At least 11 of the winners who wore blue "You're looking at a winner" t-shirts and ranged in age from 35 to 64 years -- indicated they would retire from their jobs now that they have become instant multimillionaires. The 20 winners all live in and around Cedar Rapids, are long-time employees of the Quaker Oats plant, and are members of Local 110 of the Retail, Wholesale and Department Store Union/United Food and Commercial Workers International Union whose job is to ship out boxes of cereal from the plant. Lawyers for the trust informed lottery officials on Tuesday that the members of The Shipping 20 trust, which was organized in Linn County District Court, want their individual names to remain confidential and intend to request an injunction to keep that information private.

Joe Day, a Cedar Rapids attorney representing the trust, said "I think we'll be fairly successful" in getting court approval to keep the winners' names confidential.

"It was their request. I'm their lawyer, I follow their request. They didn't want their last names made known. That's their choice. This is still a free country, for awhile anyway."

During a televised news conference with the winners, Al said the winners want to maintain some privacy and avoid some of the negative trappings that go along with winning a large lottery prize. Others said people who viewed Wednesday's event will recognize them so friends, family members and others already know their identities.

"Obviously, we don't want people knocking at our doors. We're common people, simple people. We don't want the limelight. I don't want this, but I'm here," Al told reporters.

Iowa Lottery chief executive officer Terry Rich said his agency believes the names are public and should be disclosed, but understanding the specifics of the law, the lottery has agreed to give the group 10 business days to seek an injunction.

"To my knowledge, this is the first time we've had this request," said Rich, who called the issue a "gray area" in Iowa law. "We read it as it's open and the information is available unless a court says separately."

Requests for release of the names were made by at least two newspapers after Wednesday's announcement.

Lottery spokeswoman Mary Neubauer said the lottery took its position after consulting with the Iowa Attorney General's Office.

"I think in this age of social media anybody understands that people might have a concern about the information being out there," she said. "However, the law says that lottery winner's information is public."
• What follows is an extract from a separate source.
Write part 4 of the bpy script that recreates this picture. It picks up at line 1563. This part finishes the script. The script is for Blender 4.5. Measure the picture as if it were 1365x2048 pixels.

Molly Juffernbruch, vice president and general counsel for the Iowa Lottery, said lottery official needs a petition on file by July 6 or they will release the names. If petition is filed, it will be up to a judge to decide if the names will be made public or kept sealed.

WATCH: Powerball Winner Press Conference

Group members laughed Wednesday that their purchase of the winning ticket at a Cedar Rapids grocery store last week was the worst-kept secret in Iowa as word of their win spread like wildfire -- first through the Quaker Oats Co. plant in downtown Cedar Rapids where they worked and then nearly as quickly through the community. Mike, 55, who has worked at Quaker for nearly 35 years, said he initially was deluged with text messages from family and friends. "I just went in shock," he said. "But I made it through," noting that he plans to keep working and will take some time before he makes any big decisions.
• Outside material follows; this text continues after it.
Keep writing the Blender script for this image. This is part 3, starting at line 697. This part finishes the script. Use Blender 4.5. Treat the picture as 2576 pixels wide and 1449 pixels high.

"I think it makes my kids be debt-free and that was my main goal," he said.

Kelly, 54, noted that the group bought the winning tickets four years to the day that a record flood reached its crest as it ravaged downtown Cedar Rapids and temporarily shut down the Quaker plant. They expressed appreciation Wednesday that the plant was able to reopen Denise, 52, has worked at the plant for nearly 34 years, and said The Shipping 20 has a combined seniority of 686 years at Quaker Oats. "I'm just such in a fog, it's hard to describe everything," she said. "I'm shaking. It's hard to wrap your head around." Denise said she planned to use her winnings to help her adult children. She said her husband also is a member of the group and his last day at the plant is Friday.

Officials with RWDSU Local 110 in Cedar Rapids issued a statement Wednesday saying the lottery winners are considering positive ways to contribute to their union family and community initiatives that will benefit local residents.

"The union has stood up for us, on and off the job, and brought us together as one family. We've been through a lot together, especially since the flood of 2008 and this has given us a renewed appreciation for our union values," one of the Powerball winners and a long-time Quaker plant worker was quoted as saying in the union news release.

"These guys have worked very hard for many years, and they want to use their good fortune to make life better for others at the plant and in their community. This is a great American story but also a great union story. These are some of the most decent and generous people you'll ever meet, and all of our members couldn't be happier for them," Al Hartl Jr., president of RWDSU Local 110, said in the statement.

During Wednesday's celebration, lottery played a song entitled "I'm Calling in Rich" Neubauer said that a Cedar Rapids co-worker told lottery officials he had composed a song entitled "I'm Calling in Rich" in honor of the winners. She said the group told her they would pool their money and buy Powerball tickets together, but only when the jackpots got above $100 million.